For his part, according to the news report, Perry apparently isn’t upset that the Lone Star State’s $112.1-billion Teacher Retirement System (TRS) or the $24.7 billion Employees Retirement System (ERS) haven’t yet responded to his September call for the Iran divestment plans within 30 days (See  TX Governor Asks Pension Funds to Divest Holdings in Iran-Linked Companies ). Perry spokeswoman Krista Moody told the newspaper that the Lone Star State chief executive believes progress is being made on the issue.

Concerns Expressed

However, echoing sentiments expressed by his fellow public pension executives around the country, ERS Chairman Bill Ceverha told the Express-News he is concerned where efforts like Perry’s might ultimately lead. “Obviously, Rick Perry is not going to be governor forever.
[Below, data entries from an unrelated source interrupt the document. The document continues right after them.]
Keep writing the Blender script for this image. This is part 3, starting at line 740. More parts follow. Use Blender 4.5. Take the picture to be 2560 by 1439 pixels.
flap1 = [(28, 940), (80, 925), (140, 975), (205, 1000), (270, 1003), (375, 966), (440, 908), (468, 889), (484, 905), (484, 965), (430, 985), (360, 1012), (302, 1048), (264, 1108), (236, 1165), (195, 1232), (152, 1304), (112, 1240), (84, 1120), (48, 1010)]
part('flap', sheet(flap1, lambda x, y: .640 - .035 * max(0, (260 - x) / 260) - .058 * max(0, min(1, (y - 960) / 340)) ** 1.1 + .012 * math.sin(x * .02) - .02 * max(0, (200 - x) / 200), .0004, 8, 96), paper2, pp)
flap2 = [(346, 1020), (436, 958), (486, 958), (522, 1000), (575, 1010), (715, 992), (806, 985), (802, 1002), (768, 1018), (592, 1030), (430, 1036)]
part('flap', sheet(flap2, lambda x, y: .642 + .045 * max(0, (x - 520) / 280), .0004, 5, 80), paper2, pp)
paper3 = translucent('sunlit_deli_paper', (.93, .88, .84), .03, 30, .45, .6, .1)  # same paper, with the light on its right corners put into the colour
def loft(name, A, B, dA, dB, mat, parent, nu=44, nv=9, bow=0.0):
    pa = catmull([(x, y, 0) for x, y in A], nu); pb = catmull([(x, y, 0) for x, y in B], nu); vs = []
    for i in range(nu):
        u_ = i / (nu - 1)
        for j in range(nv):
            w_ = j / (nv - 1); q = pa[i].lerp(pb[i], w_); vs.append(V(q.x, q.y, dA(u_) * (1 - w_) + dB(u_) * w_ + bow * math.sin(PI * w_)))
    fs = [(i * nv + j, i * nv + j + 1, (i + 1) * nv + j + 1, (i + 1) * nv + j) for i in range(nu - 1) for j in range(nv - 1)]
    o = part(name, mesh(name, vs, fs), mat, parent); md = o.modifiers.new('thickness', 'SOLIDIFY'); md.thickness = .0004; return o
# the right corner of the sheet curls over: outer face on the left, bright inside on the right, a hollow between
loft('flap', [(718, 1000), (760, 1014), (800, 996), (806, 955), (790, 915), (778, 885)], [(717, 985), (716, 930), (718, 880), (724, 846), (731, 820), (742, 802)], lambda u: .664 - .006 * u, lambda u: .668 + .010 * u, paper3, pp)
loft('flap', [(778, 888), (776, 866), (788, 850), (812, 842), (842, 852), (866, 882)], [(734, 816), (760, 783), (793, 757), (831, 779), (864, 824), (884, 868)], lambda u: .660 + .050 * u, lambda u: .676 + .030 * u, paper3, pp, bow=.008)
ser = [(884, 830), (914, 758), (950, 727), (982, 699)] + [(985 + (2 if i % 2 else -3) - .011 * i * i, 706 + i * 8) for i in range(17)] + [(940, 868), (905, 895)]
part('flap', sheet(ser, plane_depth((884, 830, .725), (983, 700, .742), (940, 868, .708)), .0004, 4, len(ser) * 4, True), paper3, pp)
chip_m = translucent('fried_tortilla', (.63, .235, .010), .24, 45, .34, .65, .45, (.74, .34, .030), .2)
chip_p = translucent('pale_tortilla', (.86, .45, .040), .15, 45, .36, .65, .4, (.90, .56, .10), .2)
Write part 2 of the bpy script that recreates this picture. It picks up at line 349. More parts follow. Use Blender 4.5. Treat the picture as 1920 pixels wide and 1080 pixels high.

You could have a governor who is a vegetarian … and decides that we shouldn’t be investing in companies that deal with meat,” Ceverha said, according to the report.

Ceverha, who despite his reservations said the board wants to work with Perry, also expressed concern over legislatures getting involved in affecting foreign issues. “From a personal standpoint, I don’t believe these actions belong in state legislatures,” Ceverha told the newspaper. “They belong in the United States Congress and the White House.”  Similar sentiments have recently been expressed by the U.S. State Department (see  Letter Voices Administration’s Sudan Divestment Proposal Opposition ).

Ceverha also asserted that Perry “doesn’t really have the legal status” to direct the board to make such changes. “I can tell you there is not a lot of enthusiasm for this effort,” Ceverha said. “Those funds don’t belong to the state. They belong to the employees and the retirees, and they want to see the best results.” (See  Public Pension Fund Divestment: A Fiduciary Risk? ).

Perry has argued that aid the action is warranted because Iran “is an epicenter for terrorist activity.” The Legislature also this year approved, and Perry signed, a measure directing the pension funds to get rid of holdings in companies doing business in Sudan (See  Texas House Approves Sudan Divestment Bill ).

Taking up the Issue

Ceverha’s reservations aside, that doesn’t mean divestment won’t happen, however. The ERS board is expected to take up the issue November. 27.  Ceverha didn’t have data on how much the ERS may have invested in companies that do business with Iran. Meanwhile, the TRS in a November 1 letter to Perry identified $778.8 million worth of holdings in 19 companies that other entities have identified as doing business with Iran.

According to the news report, the TRS board has asked staff to bring to a board meeting December 13 and 14 a list of companies that do business in Iran and criteria that could be used to develop a new investment policy, spokesman Howard Goldman told the newspaper.

TRS board member Dory A. Wiley of Dallas, a Perry appointee, told the newspaper, “Personally, I agree with the governor’s effort, and I think it’s the right thing to do. But we do have a fiduciary duty to the beneficiaries, the teachers and the members themselves, to first provide them a good diversified return.”